Desert flash-floods recorded by Ba/Ca in short lived benthic marine foraminifera (Operculina ammonoides)
Shai Oron (1,2), Timor Katz (3), Aleksey Sadekov (4), Gilad Antler(2,5), Beverly Goodman-Tchernova (1)
(1) The Dr. Moses Strauss Department of Marine Geosciences, Leon H.Charney School of marine sciences. University of Haifa, Mt. Carmel, Haifa 3498838
(2) Interuniversity Institute for Marine Sciences, Eilat 88103, Israel,Interuniversity Institute for Marine Sciences, Eilat 88103, Israel
(3) Israel Oceanographic & Limnological Research Ltd., Tel-Shikmona, P.O.Box 8030, Haifa 31080, Israel
(4) Israel Oceanographic & Limnological Research Ltd., Tel-Shikmona, P.O.Box 8030, Haifa 31080, Israel
(5) (4) ARC Centre of Excellence for Coral Reef Studies, Oceans Graduate School, The University of Western Australia, Perth, WA, Australia
River discharge to the sea is a central outcome of climatic conditions, and therefore its proxies are of particular value for environmental and climatic reconstructions.

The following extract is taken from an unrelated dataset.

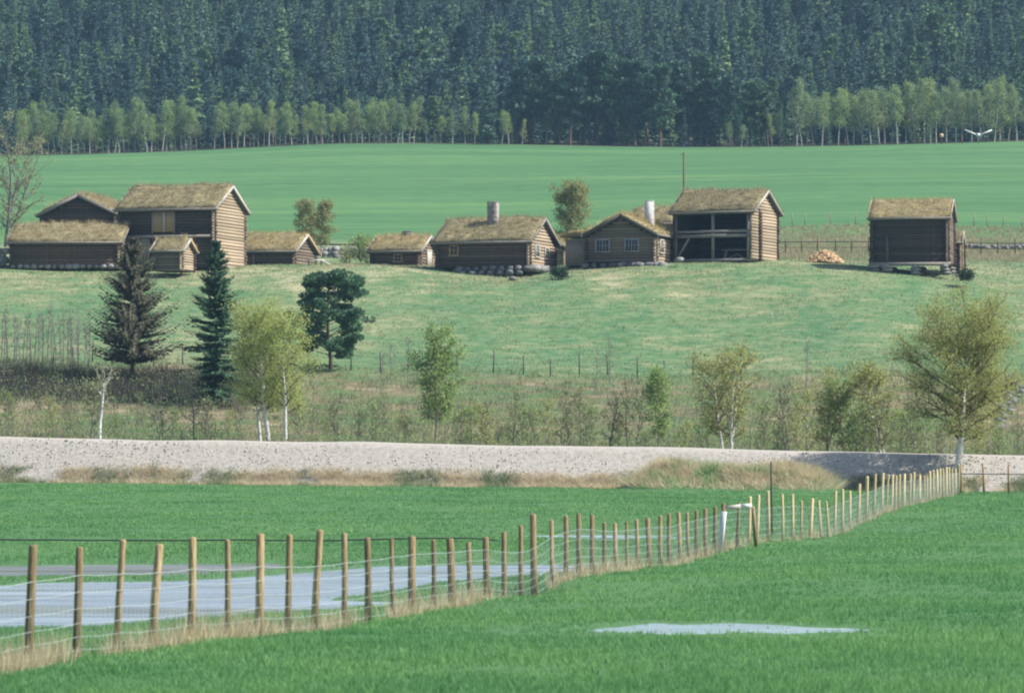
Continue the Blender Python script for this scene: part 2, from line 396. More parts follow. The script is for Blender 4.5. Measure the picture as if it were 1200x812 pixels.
rows = np.concatenate([np.arange(-60, 30, 6), np.arange(30, 182, .42), np.arange(182, 366, 1.1), np.arange(366, 640, 6), np.arange(640, 1710, 22)])
tcol = np.concatenate([np.linspace(-1.6, -.2, 14), np.linspace(-.19, .19, 330)[1:-1], np.linspace(.2, 1.6, 14)])
GX = tcol[None, :] * (np.maximum(rows, 0)[:, None] + 24); GD = np.broadcast_to(rows[:, None], GX.shape)
gx, gd = GX.ravel().copy(), GD.ravel().copy()
gzv = ground_z(gx, gd)
nr, nc = GX.shape
i = np.arange(nr - 1)[:, None] * nc; j = np.arange(nc - 1)[None, :]
Q = np.stack([i + j, i + j + 1, i + nc + j + 1, i + nc + j], -1).reshape(-1, 4)
gme = mesh_np('ground', np.stack([gx, gd, gzv], 1), [Q])
gme.polygons.foreach_set('use_smooth', np.ones(len(gme.polygons), bool))
def regions(x, d):
    """how much of each ground cover grows here: dry litter, meadow, far field, forest floor"""
    u = 600 + F * x / np.maximum(d, 30); n1 = fbm(x / 4, d / 4, 41) - .5; n2 = fbm(x / 1.2, d / 1.2, 47) - .5
    off = d - bank_foot_d(x)
    scrub = sstep(-2.2, -.6, off + n2 * 2.2) * (1 - sstep(252, 262, d + n1 * 10))
    scrub = np.maximum(scrub, sstep(.12, .3, mound(x, d) + n2 * .2) * (off < 0))
    fl = np.abs(d - fence_d(np.clip(u, -100, 1130))) / np.maximum(d, 30)
    scrub = np.maximum(scrub, sstep(328, 336, d + n1 * 8) * (1 - sstep(356, 362, d + n1 * 6)) * sstep(870, 925, u))
    meadow = (1 - scrub * (d > 300)) * sstep(252, 262, d + n1 * 10) * (1 - sstep(352, 362, d + n1 * 6 - 10 * (u < 560)))
    far = sstep(352, 362, d + n1 * 6 - 10 * (u < 560)) * (1 - sstep(600, 606, d + n1 * 4))
    wood = sstep(600, 606, d + n1 * 4)
    return scrub, meadow, far, wood
sc_, me_, fa_, wo_ = regions(gx, gd)
ca = gme.color_attributes.new('cover', 'FLOAT_COLOR', 'POINT')
ca.data.foreach_set('color', np.stack([sc_, me_, fa_, wo_], 1).astype(np.float32).ravel())

m, n, b = new_mat('ground_cover')
at = n.nodes.new('ShaderNodeAttribute'); at.attribute_name = 'cover'
sep = n.nodes.new('ShaderNodeSeparateColor'); n.links.new(at.outputs['Color'], sep.inputs[0])
fine = noise(n, 9, 4); mid = noise(n, .55, 5, (.6, .9, 1)); big = noise(n, .11, 4, (1, .5, 1)); strp = noise(n, .05, 3, (.25, 1.6, 1)); mid2 = noise(n, 1.6, 4, (.6, .8, 1))
near_c = mix_c(n, big, ramp(n, fine, [(.3, (.045, .115, .046)), (.7, (.08, .175, .068))]), ramp(n, fine, [(.3, (.055, .13, .05)), (.7, (.10, .20, .08))]))
patch = math_n(n, 'ADD', math_n(n, 'MULTIPLY', mid, .6), math_n(n, 'MULTIPLY', big, .55))
gp0 = n.nodes.new('ShaderNodeNewGeometry'); sx0 = n.nodes.new('ShaderNodeSeparateXYZ'); n.links.new(gp0.outputs['Position'], sx0.inputs[0])
mr = n.nodes.new('ShaderNodeMapRange'); mr.inputs[1].default_value = 286; mr.inputs[2].default_value = 303; mr.inputs[3].default_value = 0; mr.inputs[4].default_value = .06; n.links.new(sx0.outputs[1], mr.inputs[0])
patch_m = math_n(n, 'ADD', patch, mr.outputs[0])
mead_c = ramp(n, patch_m, [(.46, (.052, .145, .06)), (.57, (.08, .168, .07)), (.66, (.16, .205, .098)), (.78, (.36, .335, .20))])
mead_c = mix_c(n, .27, mead_c, ramp(n, mid2, [(.40, (.05, .125, .05)), (.72, (.40, .36, .22))]))
far_c = ramp(n, strp, [(.3, (.038, .122, .046)), (.5, (.058, .158, .058)), (.72, (.11, .22, .075))])
far_c = mix_c(n, .38, far_c, ramp(n, mid, [(.3, (.032, .105, .042)), (.7, (.11, .20, .07))]))
gp = n.nodes.new('ShaderNodeNewGeometry'); sx = n.nodes.new('ShaderNodeSeparateXYZ'); n.links.new(gp.outputs['Position'], sx.inputs[0])
yy = math_n(n, 'ADD', sx.outputs[1], math_n(n, 'MULTIPLY', big, 14)); trk = math_n(n, 'LESS_THAN', math_n(n, 'ABSOLUTE', math_n(n, 'SUBTRACT', yy, 500), 0), 1.6)
far_c = mix_c(n, math_n(n, 'MULTIPLY', trk, .35), far_c, (.035, .085, .035))
rows_ = math_n(n, 'SINE', math_n(n, 'MULTIPLY', math_n(n, 'ADD', yy, math_n(n, 'MULTIPLY', sx.outputs[0], .12)), .52), 0)
far_c = mix_c(n, math_n(n, 'MULTIPLY', math_n(n, 'GREATER_THAN', rows_, .93), .12), far_c, (.15, .22, .085))
scr_c = ramp(n, patch, [(.42, (.07, .14, .055)), (.53, (.10, .145, .062)), (.62, (.16, .14, .08)), (.70, (.25, .20, .13)), (.80, (.40, .34, .22))])
wood_c = ramp(n, mid, [(.3, (.03, .035, .02)), (.7, (.07, .07, .04))])
c = mix_c(n, sep.outputs[0], near_c, scr_c); c = mix_c(n, sep.outputs[1], c, mead_c); c = mix_c(n, sep.outputs[2], c, far_c)
c = mix_c(n, at.outputs['Alpha'], c, wood_c)
n.links.new(c, b.inputs['Base Color']); b.inputs['Roughness'].default_value = .95
bump(n, b, fine, .6, .08)
tag(add('ground', gme, M['ground_cover']), 'green valley floor and slope with meadow, fields and wooded hillside', kind='structure')

# water sheets
def water_mat(name, col, rough):
    m, n, b = new_mat(name)
    f = noise(n, .35, 4, (.5, 2.2, 1)); w = noise(n, 5, 3, (1, .6, 1))
    n.links.new(ramp(n, f, [(.35, tuple(k * .8 for k in col)), (.65, tuple(min(1, k * 1.2) for k in col))]), b.inputs['Base Color'])
    b.inputs['Roughness'].default_value = rough; b.inputs['Specular IOR Level'].default_value = .5; b.inputs['IOR'].default_value = 1.33
    bump(n, b, w, .9, .03)
    bn = [q for q in n.nodes if q.type == 'BUMP'][0]; st = noise(n, .22, 3, (.35, 1.6, 1)); n.links.new(ramp(n, st, [(.36, (.22,) * 3), (.56, (1, 1, 1))]), bn.inputs['Strength'])
    n.links.new(ramp(n, st, [(.36, (rough * .45,) * 3), (.56, (rough * 1.2,) * 3)]), b.inputs['Roughness'])
    return m
water_mat('water', (.25, .30, .345), .28); water_mat('water_mud', (.15, .16, .145), .35); water_mat('water_pale', (.27, .345, .36), .35)
WL = {'pond': ('water', 'wide grey pool of meltwater behind the wire fence'), 'muddy_pool': ('water_mud', 'narrow muddy strip of water beyond the grey pool'),
      'ditch_water': ('water_pale', 'thin pale strip of water behind the middle of the fence'), 'puddle': ('water_pale', 'pale puddle in the green field before the fence')}
for nm, poly, lv in PONDS:
    c0 = poly.mean(0); lo, hi = poly.min(0) - 1.2, poly.max(0) + 1.6
    V = np.array([(lo[0], lo[1], lv), (hi[0], lo[1], lv), (hi[0], hi[1], lv), (lo[0], hi[1], lv)])
    # sheet cut to a band round the outline so that it stays inside its hollow
    dirs = poly - c0; out = []
    for k in range(len(poly)):
        e0 = poly[k] - poly[k - 1]; e1 = poly[(k + 1) % len(poly)] - poly[k]
        nrm = np.array([e0[1] + e1[1], -(e0[0] + e1[0])]); nrm /= np.linalg.norm(nrm) + 1e-9
        if poly_sd(np.array([poly[k][0] + nrm[0] * .05]), np.array([poly[k][1] + nrm[1] * .05]), poly)[0] < 0: nrm = -nrm
        out.append(poly[k] + nrm * (.3 if nm.startswith('puddle') else .55))
    me = bpy.data.meshes.new(nm)
    me.from_pydata([(p[0], p[1], lv) for p in out], [], [list(range(len(out)))]); me.update()
    o = add(nm, me, M[WL[nm][0]]); tag(o, WL[nm][1], kind='structure')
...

Enhanced Ba/Ca ratios in CaCO3 skeletons (e.g. coral, calcareous algae, foraminifera) were shown to record flood occurrences. Use of Ba/Ca in benthic foraminifera is more recent and of particular interest as river discharge proxies owing to their global distribution. However, the in-situ relation between individual floods and Ba/Ca ratios in coastal, benthic foraminiferal are so far missing. In this study we measured Ba/Ca ratios of live benthic foraminifera multi-year collections from the Gulf of Aqaba-Eilat, where ephemeral rivers flooding is rare (mostly <1 y-1) and brief. Relative to areas with regularly flowing river systems, these conditions enable better correlation between specific events and their impact on the foraminifera living there. Higher Ba/Ca values in foraminifera were linked to the occurrence of floods within five months of their collection. These findings suggest that the Ba/Ca values in foraminifera reflect not only the direct influence of the flood, but prolongued changes in the porewater. This finding has the potential to quantitatively assess past frequency of desert floods and their related climatic conditions.